─── RECORDED DATA ───

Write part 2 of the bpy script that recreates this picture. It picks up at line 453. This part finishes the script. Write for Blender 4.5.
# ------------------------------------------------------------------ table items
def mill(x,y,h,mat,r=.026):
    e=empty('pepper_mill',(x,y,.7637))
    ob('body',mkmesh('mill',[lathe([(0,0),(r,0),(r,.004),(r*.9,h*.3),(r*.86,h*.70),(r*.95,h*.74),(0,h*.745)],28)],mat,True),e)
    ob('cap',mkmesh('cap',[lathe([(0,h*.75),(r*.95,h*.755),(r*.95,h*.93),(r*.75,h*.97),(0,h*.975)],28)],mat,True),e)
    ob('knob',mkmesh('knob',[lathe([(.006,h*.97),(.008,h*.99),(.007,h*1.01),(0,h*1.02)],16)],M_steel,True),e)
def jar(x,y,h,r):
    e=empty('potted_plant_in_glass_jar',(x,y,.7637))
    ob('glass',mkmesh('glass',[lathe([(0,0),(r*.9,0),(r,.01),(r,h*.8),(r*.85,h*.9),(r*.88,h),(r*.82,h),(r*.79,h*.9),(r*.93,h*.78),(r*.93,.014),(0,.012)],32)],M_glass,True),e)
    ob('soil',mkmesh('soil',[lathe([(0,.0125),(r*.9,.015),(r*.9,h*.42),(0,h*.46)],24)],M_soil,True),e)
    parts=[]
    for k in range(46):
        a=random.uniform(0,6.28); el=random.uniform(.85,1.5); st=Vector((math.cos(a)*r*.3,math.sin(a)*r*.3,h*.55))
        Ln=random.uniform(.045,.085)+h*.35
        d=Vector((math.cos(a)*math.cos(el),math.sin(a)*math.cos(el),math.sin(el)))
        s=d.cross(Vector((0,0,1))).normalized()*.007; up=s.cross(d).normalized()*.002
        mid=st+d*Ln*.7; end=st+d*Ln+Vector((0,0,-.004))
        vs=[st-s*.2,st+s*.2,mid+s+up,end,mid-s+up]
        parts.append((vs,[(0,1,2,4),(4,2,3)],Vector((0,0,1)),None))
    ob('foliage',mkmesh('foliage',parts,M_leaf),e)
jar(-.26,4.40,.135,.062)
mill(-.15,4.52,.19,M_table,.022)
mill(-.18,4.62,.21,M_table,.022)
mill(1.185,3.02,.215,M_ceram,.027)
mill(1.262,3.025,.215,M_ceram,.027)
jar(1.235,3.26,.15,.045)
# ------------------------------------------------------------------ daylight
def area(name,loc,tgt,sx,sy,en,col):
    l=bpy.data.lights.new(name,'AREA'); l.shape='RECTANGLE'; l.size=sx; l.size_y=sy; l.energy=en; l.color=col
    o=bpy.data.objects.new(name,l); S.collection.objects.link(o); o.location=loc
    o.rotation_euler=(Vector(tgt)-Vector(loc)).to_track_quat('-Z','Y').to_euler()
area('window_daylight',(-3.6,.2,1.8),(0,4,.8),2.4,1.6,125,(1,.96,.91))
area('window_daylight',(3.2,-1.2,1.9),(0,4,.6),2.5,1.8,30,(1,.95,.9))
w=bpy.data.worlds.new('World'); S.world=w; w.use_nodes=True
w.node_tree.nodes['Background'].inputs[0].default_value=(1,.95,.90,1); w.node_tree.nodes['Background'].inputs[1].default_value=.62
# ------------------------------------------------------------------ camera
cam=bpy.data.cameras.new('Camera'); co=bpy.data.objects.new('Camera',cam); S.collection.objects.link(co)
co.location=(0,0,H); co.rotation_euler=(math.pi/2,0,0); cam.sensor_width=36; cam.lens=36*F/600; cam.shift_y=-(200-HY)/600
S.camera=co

───

# [WHAT IS BEING ASKED]
Restate the whole listing exactly, leaving out nothing.

# [TASK RESPONSE]
Write part 2 of the bpy script that recreates this picture. It picks up at line 453. This part finishes the script. Write for Blender 4.5.
# ------------------------------------------------------------------ table items
def mill(x,y,h,mat,r=.026):
    e=empty('pepper_mill',(x,y,.7637))
    ob('body',mkmesh('mill',[lathe([(0,0),(r,0),(r,.004),(r*.9,h*.3),(r*.86,h*.70),(r*.95,h*.74),(0,h*.745)],28)],mat,True),e)
    ob('cap',mkmesh('cap',[lathe([(0,h*.75),(r*.95,h*.755),(r*.95,h*.93),(r*.75,h*.97),(0,h*.975)],28)],mat,True),e)
    ob('knob',mkmesh('knob',[lathe([(.006,h*.97),(.008,h*.99),(.007,h*1.01),(0,h*1.02)],16)],M_steel,True),e)
def jar(x,y,h,r):
    e=empty('potted_plant_in_glass_jar',(x,y,.7637))
    ob('glass',mkmesh('glass',[lathe([(0,0),(r*.9,0),(r,.01),(r,h*.8),(r*.85,h*.9),(r*.88,h),(r*.82,h),(r*.79,h*.9),(r*.93,h*.78),(r*.93,.014),(0,.012)],32)],M_glass,True),e)
    ob('soil',mkmesh('soil',[lathe([(0,.0125),(r*.9,.015),(r*.9,h*.42),(0,h*.46)],24)],M_soil,True),e)
    parts=[]
    for k in range(46):
        a=random.uniform(0,6.28); el=random.uniform(.85,1.5); st=Vector((math.cos(a)*r*.3,math.sin(a)*r*.3,h*.55))
        Ln=random.uniform(.045,.085)+h*.35
        d=Vector((math.cos(a)*math.cos(el),math.sin(a)*math.cos(el),math.sin(el)))
        s=d.cross(Vector((0,0,1))).normalized()*.007; up=s.cross(d).normalized()*.002
        mid=st+d*Ln*.7; end=st+d*Ln+Vector((0,0,-.004))
        vs=[st-s*.2,st+s*.2,mid+s+up,end,mid-s+up]
        parts.append((vs,[(0,1,2,4),(4,2,3)],Vector((0,0,1)),None))
    ob('foliage',mkmesh('foliage',parts,M_leaf),e)
jar(-.26,4.40,.135,.062)
mill(-.15,4.52,.19,M_table,.022)
mill(-.18,4.62,.21,M_table,.022)
mill(1.185,3.02,.215,M_ceram,.027)
mill(1.262,3.025,.215,M_ceram,.027)
jar(1.235,3.26,.15,.045)
# ------------------------------------------------------------------ daylight
def area(name,loc,tgt,sx,sy,en,col):
    l=bpy.data.lights.new(name,'AREA'); l.shape='RECTANGLE'; l.size=sx; l.size_y=sy; l.energy=en; l.color=col
    o=bpy.data.objects.new(name,l); S.collection.objects.link(o); o.location=loc
    o.rotation_euler=(Vector(tgt)-Vector(loc)).to_track_quat('-Z','Y').to_euler()
area('window_daylight',(-3.6,.2,1.8),(0,4,.8),2.4,1.6,125,(1,.96,.91))
area('window_daylight',(3.2,-1.2,1.9),(0,4,.6),2.5,1.8,30,(1,.95,.9))
w=bpy.data.worlds.new('World'); S.world=w; w.use_nodes=True
w.node_tree.nodes['Background'].inputs[0].default_value=(1,.95,.90,1); w.node_tree.nodes['Background'].inputs[1].default_value=.62
# ------------------------------------------------------------------ camera
cam=bpy.data.cameras.new('Camera'); co=bpy.data.objects.new('Camera',cam); S.collection.objects.link(co)
co.location=(0,0,H); co.rotation_euler=(math.pi/2,0,0); cam.sensor_width=36; cam.lens=36*F/600; cam.shift_y=-(200-HY)/600
S.camera=co